Supplied data:
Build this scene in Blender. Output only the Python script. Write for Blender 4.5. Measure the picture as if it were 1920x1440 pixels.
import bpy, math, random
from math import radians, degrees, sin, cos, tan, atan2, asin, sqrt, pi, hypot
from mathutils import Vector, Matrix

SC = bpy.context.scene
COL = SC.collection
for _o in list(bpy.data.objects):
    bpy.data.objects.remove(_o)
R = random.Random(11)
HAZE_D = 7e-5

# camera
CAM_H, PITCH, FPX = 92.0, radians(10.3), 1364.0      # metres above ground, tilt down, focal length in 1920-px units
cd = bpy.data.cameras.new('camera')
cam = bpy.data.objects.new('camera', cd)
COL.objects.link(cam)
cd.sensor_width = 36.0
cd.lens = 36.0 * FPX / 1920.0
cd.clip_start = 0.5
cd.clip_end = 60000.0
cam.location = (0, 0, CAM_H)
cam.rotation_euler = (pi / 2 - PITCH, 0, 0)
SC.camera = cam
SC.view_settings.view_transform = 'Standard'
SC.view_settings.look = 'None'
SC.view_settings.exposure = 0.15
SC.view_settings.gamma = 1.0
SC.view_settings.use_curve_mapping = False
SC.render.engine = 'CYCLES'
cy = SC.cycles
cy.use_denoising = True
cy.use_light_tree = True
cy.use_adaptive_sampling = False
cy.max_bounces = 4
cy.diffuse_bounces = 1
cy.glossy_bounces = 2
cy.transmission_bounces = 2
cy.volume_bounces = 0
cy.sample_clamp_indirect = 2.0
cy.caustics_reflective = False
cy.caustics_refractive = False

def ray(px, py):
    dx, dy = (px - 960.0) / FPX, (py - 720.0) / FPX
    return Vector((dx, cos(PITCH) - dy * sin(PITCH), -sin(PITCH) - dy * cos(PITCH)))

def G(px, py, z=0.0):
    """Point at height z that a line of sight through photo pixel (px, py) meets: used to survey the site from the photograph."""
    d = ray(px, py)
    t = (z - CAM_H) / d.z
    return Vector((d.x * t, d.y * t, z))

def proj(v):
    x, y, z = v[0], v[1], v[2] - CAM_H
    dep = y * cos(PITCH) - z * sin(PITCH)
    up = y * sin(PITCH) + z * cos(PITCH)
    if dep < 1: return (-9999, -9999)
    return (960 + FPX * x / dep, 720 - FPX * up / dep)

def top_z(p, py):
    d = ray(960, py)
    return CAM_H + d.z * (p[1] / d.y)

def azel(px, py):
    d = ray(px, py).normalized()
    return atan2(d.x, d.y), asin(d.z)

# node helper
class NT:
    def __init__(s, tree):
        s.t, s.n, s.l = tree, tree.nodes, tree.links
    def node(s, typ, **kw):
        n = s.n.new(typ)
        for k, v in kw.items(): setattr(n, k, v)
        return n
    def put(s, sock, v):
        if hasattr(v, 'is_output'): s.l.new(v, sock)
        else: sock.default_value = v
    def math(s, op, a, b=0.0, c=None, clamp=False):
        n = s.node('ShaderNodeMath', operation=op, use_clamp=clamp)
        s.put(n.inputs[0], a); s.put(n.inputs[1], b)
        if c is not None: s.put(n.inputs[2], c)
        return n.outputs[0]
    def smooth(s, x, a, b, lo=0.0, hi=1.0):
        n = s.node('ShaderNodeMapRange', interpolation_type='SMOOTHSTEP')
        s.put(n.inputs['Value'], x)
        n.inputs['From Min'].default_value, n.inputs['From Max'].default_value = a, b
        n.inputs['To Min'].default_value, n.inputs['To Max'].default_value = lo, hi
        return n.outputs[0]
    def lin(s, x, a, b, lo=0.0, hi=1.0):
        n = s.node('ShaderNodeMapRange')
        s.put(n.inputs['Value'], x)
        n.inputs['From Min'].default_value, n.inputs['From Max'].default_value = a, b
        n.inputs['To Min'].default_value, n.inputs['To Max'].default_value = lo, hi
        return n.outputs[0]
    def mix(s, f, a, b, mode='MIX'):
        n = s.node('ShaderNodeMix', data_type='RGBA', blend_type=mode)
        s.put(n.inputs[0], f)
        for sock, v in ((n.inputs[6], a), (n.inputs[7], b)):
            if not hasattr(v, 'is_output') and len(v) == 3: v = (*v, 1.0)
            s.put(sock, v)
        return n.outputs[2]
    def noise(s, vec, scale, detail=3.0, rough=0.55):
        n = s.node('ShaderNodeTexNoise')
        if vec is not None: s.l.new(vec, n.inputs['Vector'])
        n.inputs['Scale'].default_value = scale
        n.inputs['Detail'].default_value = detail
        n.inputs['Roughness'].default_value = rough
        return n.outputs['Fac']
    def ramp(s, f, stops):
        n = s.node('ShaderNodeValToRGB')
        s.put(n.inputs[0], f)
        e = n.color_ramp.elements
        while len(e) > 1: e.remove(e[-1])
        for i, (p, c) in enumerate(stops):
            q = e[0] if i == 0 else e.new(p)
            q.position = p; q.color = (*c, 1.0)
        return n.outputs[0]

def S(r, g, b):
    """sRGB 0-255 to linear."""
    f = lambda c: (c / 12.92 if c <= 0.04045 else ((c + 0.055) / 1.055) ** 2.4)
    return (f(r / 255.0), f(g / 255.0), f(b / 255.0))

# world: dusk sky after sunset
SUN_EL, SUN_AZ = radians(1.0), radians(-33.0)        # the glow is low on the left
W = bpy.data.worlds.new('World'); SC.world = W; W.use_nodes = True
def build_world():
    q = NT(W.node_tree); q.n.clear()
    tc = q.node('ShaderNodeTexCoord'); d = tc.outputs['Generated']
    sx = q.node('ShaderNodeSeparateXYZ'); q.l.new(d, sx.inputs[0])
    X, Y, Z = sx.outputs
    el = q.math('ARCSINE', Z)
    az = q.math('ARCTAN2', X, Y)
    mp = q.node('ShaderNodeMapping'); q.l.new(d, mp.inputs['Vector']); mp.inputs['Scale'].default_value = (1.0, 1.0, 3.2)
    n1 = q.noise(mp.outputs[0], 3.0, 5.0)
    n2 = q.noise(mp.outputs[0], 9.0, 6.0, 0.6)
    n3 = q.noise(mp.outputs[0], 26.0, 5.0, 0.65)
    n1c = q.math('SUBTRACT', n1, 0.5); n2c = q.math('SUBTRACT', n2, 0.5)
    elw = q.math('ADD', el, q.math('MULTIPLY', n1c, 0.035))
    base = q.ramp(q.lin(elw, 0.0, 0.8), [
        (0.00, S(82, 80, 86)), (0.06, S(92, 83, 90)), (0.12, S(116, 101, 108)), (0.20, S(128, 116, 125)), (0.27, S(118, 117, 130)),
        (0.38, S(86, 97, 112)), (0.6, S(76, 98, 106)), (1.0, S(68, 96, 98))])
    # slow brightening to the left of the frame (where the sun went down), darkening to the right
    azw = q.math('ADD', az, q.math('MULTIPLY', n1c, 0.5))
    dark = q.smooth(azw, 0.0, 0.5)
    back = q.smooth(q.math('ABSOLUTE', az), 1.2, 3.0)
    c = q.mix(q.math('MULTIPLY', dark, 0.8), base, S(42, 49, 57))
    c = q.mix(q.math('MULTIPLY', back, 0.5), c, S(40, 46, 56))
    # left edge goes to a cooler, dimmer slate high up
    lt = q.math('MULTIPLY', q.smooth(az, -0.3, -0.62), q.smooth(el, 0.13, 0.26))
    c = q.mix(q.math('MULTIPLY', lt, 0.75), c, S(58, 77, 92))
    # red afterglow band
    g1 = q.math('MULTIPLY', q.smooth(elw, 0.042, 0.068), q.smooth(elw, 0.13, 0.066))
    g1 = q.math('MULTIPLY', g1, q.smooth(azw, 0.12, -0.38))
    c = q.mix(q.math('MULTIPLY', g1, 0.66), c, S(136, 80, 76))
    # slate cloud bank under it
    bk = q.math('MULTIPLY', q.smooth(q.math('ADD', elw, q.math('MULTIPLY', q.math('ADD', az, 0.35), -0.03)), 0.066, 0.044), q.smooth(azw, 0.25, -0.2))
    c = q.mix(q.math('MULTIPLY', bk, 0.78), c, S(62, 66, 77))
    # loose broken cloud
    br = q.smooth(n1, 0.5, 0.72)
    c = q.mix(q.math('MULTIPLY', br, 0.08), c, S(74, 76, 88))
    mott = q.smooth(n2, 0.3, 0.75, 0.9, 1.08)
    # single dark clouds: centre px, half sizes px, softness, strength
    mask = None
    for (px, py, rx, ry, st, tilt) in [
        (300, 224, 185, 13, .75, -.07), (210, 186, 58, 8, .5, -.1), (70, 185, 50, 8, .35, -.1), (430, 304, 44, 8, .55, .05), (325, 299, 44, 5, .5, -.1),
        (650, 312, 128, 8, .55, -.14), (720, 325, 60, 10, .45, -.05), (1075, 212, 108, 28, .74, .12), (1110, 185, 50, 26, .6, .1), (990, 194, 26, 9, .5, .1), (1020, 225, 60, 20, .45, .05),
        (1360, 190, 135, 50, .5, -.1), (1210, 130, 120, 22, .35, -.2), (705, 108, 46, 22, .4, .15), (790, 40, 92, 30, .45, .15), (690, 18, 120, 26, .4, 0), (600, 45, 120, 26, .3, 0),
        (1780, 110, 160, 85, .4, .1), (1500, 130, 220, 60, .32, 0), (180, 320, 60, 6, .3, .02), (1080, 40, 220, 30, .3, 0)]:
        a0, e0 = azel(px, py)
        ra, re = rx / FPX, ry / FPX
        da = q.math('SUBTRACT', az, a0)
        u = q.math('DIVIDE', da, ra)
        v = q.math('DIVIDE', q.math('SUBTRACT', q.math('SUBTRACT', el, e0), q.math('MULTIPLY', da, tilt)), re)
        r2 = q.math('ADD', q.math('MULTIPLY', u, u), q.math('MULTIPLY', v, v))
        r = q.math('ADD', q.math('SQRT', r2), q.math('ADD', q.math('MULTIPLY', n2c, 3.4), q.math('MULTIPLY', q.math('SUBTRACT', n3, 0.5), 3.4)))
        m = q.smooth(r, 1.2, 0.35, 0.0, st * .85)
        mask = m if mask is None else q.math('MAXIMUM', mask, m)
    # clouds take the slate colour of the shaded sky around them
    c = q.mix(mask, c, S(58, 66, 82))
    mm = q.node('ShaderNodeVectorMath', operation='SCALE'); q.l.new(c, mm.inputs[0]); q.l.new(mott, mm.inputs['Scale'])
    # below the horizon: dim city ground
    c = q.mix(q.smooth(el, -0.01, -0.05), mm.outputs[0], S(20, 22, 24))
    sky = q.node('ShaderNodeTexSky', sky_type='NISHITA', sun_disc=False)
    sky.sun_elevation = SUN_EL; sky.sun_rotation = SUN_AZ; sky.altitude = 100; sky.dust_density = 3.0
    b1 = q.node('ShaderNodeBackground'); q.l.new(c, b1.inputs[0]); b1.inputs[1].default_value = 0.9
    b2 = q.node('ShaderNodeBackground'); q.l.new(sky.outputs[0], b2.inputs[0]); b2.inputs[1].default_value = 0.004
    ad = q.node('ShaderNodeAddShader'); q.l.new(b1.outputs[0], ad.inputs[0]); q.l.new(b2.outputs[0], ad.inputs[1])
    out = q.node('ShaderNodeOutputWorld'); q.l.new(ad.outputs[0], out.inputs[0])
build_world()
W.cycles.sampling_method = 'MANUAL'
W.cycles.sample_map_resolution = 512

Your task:
Exactly as they appear, please write out the lines from the opening of the listing above down to the line containing "HAZE_D = 7e-5", with both end lines included.

Task solution:
Build this scene in Blender. Output only the Python script. Write for Blender 4.5. Measure the picture as if it were 1920x1440 pixels.
import bpy, math, random
from math import radians, degrees, sin, cos, tan, atan2, asin, sqrt, pi, hypot
from mathutils import Vector, Matrix

SC = bpy.context.scene
COL = SC.collection
for _o in list(bpy.data.objects):
    bpy.data.objects.remove(_o)
R = random.Random(11)
HAZE_D = 7e-5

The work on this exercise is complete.